Work to complete: Present the following data again exactly as it is shown.

Data provided:
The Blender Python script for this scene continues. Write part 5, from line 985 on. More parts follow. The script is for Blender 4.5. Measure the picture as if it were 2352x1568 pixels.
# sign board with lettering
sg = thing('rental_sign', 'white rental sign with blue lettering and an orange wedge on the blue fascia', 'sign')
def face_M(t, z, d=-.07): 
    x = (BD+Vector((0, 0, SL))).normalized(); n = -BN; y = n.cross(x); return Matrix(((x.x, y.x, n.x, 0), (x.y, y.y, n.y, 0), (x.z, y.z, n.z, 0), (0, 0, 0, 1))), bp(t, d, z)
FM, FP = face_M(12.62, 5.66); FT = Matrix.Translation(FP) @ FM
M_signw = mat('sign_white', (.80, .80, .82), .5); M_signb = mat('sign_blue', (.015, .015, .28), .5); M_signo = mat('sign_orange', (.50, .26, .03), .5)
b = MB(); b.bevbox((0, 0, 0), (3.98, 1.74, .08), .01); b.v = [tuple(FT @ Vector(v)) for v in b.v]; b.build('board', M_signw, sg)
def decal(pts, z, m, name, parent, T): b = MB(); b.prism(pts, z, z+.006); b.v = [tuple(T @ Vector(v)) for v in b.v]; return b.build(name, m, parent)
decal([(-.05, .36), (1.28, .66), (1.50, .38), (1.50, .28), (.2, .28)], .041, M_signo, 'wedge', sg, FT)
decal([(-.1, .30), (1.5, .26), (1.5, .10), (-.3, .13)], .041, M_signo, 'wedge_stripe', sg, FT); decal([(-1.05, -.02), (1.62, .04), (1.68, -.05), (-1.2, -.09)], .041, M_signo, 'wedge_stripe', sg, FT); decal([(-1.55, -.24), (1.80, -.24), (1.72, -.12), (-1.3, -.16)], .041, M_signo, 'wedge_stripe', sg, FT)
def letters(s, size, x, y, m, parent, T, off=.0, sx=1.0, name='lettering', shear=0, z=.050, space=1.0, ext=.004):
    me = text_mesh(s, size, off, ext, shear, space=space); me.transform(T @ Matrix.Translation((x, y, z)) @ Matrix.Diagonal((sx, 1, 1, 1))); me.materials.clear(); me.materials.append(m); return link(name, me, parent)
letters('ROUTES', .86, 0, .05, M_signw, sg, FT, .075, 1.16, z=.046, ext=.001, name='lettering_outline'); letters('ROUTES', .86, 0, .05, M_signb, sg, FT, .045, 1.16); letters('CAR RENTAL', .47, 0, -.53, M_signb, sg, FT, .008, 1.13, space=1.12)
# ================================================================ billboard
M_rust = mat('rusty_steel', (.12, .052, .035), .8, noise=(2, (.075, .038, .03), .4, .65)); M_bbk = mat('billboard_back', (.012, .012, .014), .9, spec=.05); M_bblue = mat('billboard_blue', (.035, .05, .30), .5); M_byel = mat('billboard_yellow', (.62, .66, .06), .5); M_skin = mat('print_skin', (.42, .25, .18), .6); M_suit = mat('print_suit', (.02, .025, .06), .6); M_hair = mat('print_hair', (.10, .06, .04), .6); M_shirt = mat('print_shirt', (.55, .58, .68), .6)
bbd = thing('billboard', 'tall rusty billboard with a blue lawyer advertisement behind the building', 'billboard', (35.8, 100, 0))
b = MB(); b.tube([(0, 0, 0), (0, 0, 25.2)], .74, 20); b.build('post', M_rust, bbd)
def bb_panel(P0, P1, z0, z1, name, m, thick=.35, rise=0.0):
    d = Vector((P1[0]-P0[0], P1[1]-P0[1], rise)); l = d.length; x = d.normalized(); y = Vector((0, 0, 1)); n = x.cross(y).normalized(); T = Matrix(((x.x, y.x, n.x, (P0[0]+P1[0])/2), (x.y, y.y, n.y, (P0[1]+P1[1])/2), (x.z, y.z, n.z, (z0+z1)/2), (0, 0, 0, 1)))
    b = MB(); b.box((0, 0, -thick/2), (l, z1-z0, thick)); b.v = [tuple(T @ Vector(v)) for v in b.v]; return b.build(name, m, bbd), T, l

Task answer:
The Blender Python script for this scene continues. Write part 5, from line 985 on. More parts follow. The script is for Blender 4.5. Measure the picture as if it were 2352x1568 pixels.
# sign board with lettering
sg = thing('rental_sign', 'white rental sign with blue lettering and an orange wedge on the blue fascia', 'sign')
def face_M(t, z, d=-.07): 
    x = (BD+Vector((0, 0, SL))).normalized(); n = -BN; y = n.cross(x); return Matrix(((x.x, y.x, n.x, 0), (x.y, y.y, n.y, 0), (x.z, y.z, n.z, 0), (0, 0, 0, 1))), bp(t, d, z)
FM, FP = face_M(12.62, 5.66); FT = Matrix.Translation(FP) @ FM
M_signw = mat('sign_white', (.80, .80, .82), .5); M_signb = mat('sign_blue', (.015, .015, .28), .5); M_signo = mat('sign_orange', (.50, .26, .03), .5)
b = MB(); b.bevbox((0, 0, 0), (3.98, 1.74, .08), .01); b.v = [tuple(FT @ Vector(v)) for v in b.v]; b.build('board', M_signw, sg)
def decal(pts, z, m, name, parent, T): b = MB(); b.prism(pts, z, z+.006); b.v = [tuple(T @ Vector(v)) for v in b.v]; return b.build(name, m, parent)
decal([(-.05, .36), (1.28, .66), (1.50, .38), (1.50, .28), (.2, .28)], .041, M_signo, 'wedge', sg, FT)
decal([(-.1, .30), (1.5, .26), (1.5, .10), (-.3, .13)], .041, M_signo, 'wedge_stripe', sg, FT); decal([(-1.05, -.02), (1.62, .04), (1.68, -.05), (-1.2, -.09)], .041, M_signo, 'wedge_stripe', sg, FT); decal([(-1.55, -.24), (1.80, -.24), (1.72, -.12), (-1.3, -.16)], .041, M_signo, 'wedge_stripe', sg, FT)
def letters(s, size, x, y, m, parent, T, off=.0, sx=1.0, name='lettering', shear=0, z=.050, space=1.0, ext=.004):
    me = text_mesh(s, size, off, ext, shear, space=space); me.transform(T @ Matrix.Translation((x, y, z)) @ Matrix.Diagonal((sx, 1, 1, 1))); me.materials.clear(); me.materials.append(m); return link(name, me, parent)
letters('ROUTES', .86, 0, .05, M_signw, sg, FT, .075, 1.16, z=.046, ext=.001, name='lettering_outline'); letters('ROUTES', .86, 0, .05, M_signb, sg, FT, .045, 1.16); letters('CAR RENTAL', .47, 0, -.53, M_signb, sg, FT, .008, 1.13, space=1.12)
# ================================================================ billboard
M_rust = mat('rusty_steel', (.12, .052, .035), .8, noise=(2, (.075, .038, .03), .4, .65)); M_bbk = mat('billboard_back', (.012, .012, .014), .9, spec=.05); M_bblue = mat('billboard_blue', (.035, .05, .30), .5); M_byel = mat('billboard_yellow', (.62, .66, .06), .5); M_skin = mat('print_skin', (.42, .25, .18), .6); M_suit = mat('print_suit', (.02, .025, .06), .6); M_hair = mat('print_hair', (.10, .06, .04), .6); M_shirt = mat('print_shirt', (.55, .58, .68), .6)
bbd = thing('billboard', 'tall rusty billboard with a blue lawyer advertisement behind the building', 'billboard', (35.8, 100, 0))
b = MB(); b.tube([(0, 0, 0), (0, 0, 25.2)], .74, 20); b.build('post', M_rust, bbd)
def bb_panel(P0, P1, z0, z1, name, m, thick=.35, rise=0.0):
    d = Vector((P1[0]-P0[0], P1[1]-P0[1], rise)); l = d.length; x = d.normalized(); y = Vector((0, 0, 1)); n = x.cross(y).normalized(); T = Matrix(((x.x, y.x, n.x, (P0[0]+P1[0])/2), (x.y, y.y, n.y, (P0[1]+P1[1])/2), (x.z, y.z, n.z, (z0+z1)/2), (0, 0, 0, 1)))
    b = MB(); b.box((0, 0, -thick/2), (l, z1-z0, thick)); b.v = [tuple(T @ Vector(v)) for v in b.v]; return b.build(name, m, bbd), T, l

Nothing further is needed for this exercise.